Sin embargo, Charli, con su sabiduría y su paciencia, consiguió que, de siete u ocho bajadas, sólo atropellara a un niño en dos ocasiones. Se trataba de niños diferentes, por supuesto, y ambos resultaron ilesos. En algún momento me visualicé como en aquel juego que consistía en atropellar gente, el Carmaggedon, pero con pequeños esquiadores en lugar de con abuelas con taca taca. Sin embargo (y afortunadamente), fue un pensamiento fugaz que se volatilizó en cuanto comencé a tener el control y a dejar de arrollar a esquiadorcitos.

Más Baqueira. / Ángela P.

El segundo día, por necesidades del servicio de los asiduos de Baqueira y de sus clases en concreto, Charli no pudo acompañarme, pero se las apañó para encontrarme otro profesor. Se llamaba Toni, y parecía un viejo lobo de mar, con su barba y su voz un poco cascada. Sin embargo, la sensación de impropiedad desapareció en el momento en el que se colocó los esquís: resultaba obvio que sí que tenía “tradición de montaña”. Toni era menos ontológico, pero más exigente. Cada vez que iba demasiado tensa, “apretando los bastones como si quisiera hacer zumo”, en sus propias palabras (por suerte no podía calibrar cómo estaba apretando los dientes, en una suerte de paroxismo de bruxismo), o agachándome demasiado de manera que esquiaba “como lo haría su abuela”, me reñía tibiamente y yo me excusaba simplemente diciendo que es que era de Cáceres.
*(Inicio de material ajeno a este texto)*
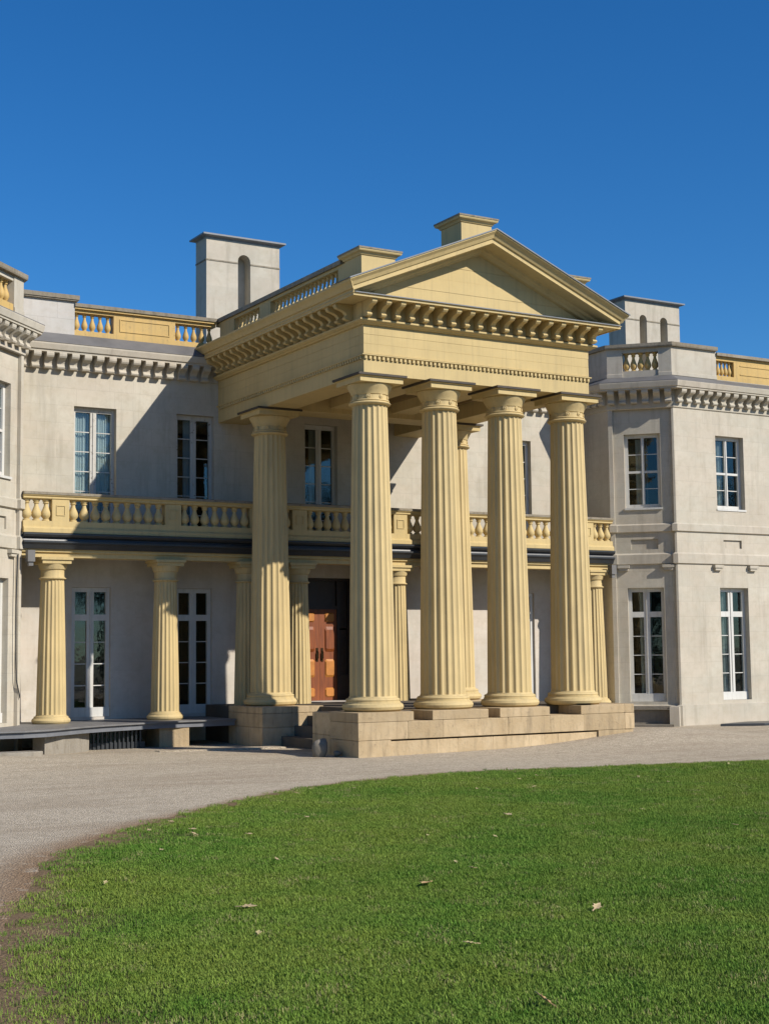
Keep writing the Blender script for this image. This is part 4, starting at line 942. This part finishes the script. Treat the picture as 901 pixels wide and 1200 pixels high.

Entre las muchas exigencias que me había impuesto la vida nunca había estado la de esquiar. Hasta ese momento.

 

De todos modos, el plan del esquí ha resultado mucho mejor que el del buceo. Es cierto que las botas de esquí no son cómodas, pero nada como ponerse un traje de neopreno en Málaga a 42 grados y caminar, acarreando una bombona, quinientos metros bajo un sol de justicia en la Costa del ídem.

 

Es muy posible que vuelva pronto (quizás la próxima temporada). Aunque, de momento, bajo la supervisión de algún fogueado Charlie o Toni.

 

De las agujetas prefiero no hablar, ahora que por fin las estoy superando.